On disability, there is enormous work to do to avoid trampling on dignity, desire, and dream—this is what emerges from the pages devoted to the subject. Pages that compose an intense report on lives of men and women who refuse to quit. Through them, the author pierces the silence surrounding families with gravely, gravely ill relatives, wrestling with bureaucracy, lack of money, care allowances cut to nothing and arriving late when they come at all, sacrifice and humiliation. "Today we are a pale echo of the country our founders designed for us," Lasta writes with bitter disillusionment.
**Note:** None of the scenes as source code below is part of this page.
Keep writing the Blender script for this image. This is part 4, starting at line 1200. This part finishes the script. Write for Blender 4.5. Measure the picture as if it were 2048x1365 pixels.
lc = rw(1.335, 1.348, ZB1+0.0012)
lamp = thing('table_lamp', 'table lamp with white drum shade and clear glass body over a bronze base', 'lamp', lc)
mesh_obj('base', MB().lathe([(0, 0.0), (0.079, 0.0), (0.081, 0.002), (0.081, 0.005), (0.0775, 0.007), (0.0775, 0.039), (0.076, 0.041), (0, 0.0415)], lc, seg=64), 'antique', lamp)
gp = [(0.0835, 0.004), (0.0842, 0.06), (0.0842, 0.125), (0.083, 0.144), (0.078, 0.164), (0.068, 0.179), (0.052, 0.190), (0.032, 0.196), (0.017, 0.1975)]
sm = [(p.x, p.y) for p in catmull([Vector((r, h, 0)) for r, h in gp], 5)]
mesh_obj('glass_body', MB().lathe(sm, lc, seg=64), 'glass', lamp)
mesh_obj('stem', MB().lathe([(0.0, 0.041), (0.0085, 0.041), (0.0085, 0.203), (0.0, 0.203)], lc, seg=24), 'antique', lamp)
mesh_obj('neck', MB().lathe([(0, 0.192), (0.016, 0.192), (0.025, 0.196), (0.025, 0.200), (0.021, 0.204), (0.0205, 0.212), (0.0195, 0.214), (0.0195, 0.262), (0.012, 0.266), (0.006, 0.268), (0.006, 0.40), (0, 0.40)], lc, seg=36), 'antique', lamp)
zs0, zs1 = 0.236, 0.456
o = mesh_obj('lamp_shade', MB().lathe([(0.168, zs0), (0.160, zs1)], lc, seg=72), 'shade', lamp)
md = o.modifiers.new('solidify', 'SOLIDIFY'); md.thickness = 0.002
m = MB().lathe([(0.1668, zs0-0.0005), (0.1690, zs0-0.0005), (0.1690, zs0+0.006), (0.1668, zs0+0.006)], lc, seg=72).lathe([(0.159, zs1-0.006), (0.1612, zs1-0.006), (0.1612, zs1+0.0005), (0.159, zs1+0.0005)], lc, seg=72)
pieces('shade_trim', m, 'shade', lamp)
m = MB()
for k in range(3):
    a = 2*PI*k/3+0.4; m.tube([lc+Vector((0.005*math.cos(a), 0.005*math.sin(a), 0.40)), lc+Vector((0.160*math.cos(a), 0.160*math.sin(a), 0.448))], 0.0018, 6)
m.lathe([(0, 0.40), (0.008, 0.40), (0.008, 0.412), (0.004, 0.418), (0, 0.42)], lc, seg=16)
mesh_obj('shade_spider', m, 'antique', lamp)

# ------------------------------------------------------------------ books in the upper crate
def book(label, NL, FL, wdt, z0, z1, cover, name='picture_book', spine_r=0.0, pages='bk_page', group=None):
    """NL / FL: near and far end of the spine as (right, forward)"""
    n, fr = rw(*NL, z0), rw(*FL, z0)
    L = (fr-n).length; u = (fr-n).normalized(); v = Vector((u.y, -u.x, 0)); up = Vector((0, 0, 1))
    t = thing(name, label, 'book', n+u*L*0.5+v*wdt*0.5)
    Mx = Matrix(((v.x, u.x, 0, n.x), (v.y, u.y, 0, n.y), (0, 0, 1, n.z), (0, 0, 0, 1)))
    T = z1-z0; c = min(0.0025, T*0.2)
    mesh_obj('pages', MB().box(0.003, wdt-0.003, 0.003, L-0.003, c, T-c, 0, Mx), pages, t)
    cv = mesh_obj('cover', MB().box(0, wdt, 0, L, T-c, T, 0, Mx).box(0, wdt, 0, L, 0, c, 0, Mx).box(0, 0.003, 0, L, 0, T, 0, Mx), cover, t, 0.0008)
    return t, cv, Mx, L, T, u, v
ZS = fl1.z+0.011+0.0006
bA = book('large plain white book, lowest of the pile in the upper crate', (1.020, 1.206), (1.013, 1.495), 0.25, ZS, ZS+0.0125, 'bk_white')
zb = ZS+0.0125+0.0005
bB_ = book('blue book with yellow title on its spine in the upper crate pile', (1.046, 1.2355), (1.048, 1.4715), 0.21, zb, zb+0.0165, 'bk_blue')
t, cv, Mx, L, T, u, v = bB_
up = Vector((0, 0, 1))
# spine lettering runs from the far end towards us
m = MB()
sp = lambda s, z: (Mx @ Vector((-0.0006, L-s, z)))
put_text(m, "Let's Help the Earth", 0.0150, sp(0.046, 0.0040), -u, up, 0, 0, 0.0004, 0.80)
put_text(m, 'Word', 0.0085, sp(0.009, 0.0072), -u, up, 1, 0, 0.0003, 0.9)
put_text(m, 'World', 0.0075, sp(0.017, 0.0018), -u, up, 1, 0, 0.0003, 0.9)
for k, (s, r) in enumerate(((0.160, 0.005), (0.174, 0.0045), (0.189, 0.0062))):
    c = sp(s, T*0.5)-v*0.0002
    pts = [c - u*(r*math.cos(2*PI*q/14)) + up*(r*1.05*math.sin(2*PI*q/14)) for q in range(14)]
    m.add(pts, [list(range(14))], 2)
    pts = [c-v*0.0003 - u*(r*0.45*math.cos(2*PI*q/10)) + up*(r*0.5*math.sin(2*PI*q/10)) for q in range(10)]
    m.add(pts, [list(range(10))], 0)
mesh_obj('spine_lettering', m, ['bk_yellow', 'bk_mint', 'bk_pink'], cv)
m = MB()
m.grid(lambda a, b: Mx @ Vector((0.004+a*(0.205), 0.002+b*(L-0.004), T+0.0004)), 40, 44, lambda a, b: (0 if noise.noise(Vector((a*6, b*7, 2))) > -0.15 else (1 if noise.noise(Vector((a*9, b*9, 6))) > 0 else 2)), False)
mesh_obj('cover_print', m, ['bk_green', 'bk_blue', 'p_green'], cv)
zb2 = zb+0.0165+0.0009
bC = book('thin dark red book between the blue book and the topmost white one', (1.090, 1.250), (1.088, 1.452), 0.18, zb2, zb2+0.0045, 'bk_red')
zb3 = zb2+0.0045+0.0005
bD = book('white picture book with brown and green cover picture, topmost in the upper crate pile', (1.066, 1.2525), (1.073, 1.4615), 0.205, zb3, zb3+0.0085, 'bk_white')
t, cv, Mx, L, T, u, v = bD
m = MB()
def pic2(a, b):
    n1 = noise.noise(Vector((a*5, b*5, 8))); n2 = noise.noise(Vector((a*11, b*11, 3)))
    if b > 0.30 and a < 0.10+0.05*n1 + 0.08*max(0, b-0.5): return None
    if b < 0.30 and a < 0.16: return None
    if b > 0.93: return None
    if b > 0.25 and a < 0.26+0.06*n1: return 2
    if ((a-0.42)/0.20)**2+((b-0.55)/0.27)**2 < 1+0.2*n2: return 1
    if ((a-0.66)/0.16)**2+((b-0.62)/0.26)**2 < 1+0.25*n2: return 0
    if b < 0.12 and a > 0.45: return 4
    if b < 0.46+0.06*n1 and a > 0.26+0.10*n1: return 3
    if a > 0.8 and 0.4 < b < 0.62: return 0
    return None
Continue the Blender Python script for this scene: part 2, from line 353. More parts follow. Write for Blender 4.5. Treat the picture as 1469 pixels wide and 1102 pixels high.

The reader begins to wonder: is any of this normal? Is it normal that Carla and Matteo, like so many others in their circumstances, must roll up their sleeves and fend for themselves because no one helps them, their rights and protections unrecognized? One might take pride in what they do heroically for themselves. But it is deeply demoralizing to see that the country "put in writing that (…) the sick (…) must not be left alone, only to betray the highest principle of dignity, confining them to the silence of their homes, to the prison of their bodies, to the anonymity of their lives." How much longer must this fragile humanity, mocked by countless failures, walk down lonely roads? Lasta, giving voice to these stories, illuminating their darkness, laying out precise data and numbers, asks himself that very question: "Why do we allow a human being to live with such suffering, forced to fill that gap with inhuman effort, when our founders had written down in black and white that these were recognized rights?" And then, with "a journalist's pen and a man's gaze," he issues a vital warning. It might be summed up in a famous film line: "Alone, you can go anywhere. With someone else, you always end up somewhere." It is time to open our eyes, to take concrete steps forward. The Constitution is seventy years old.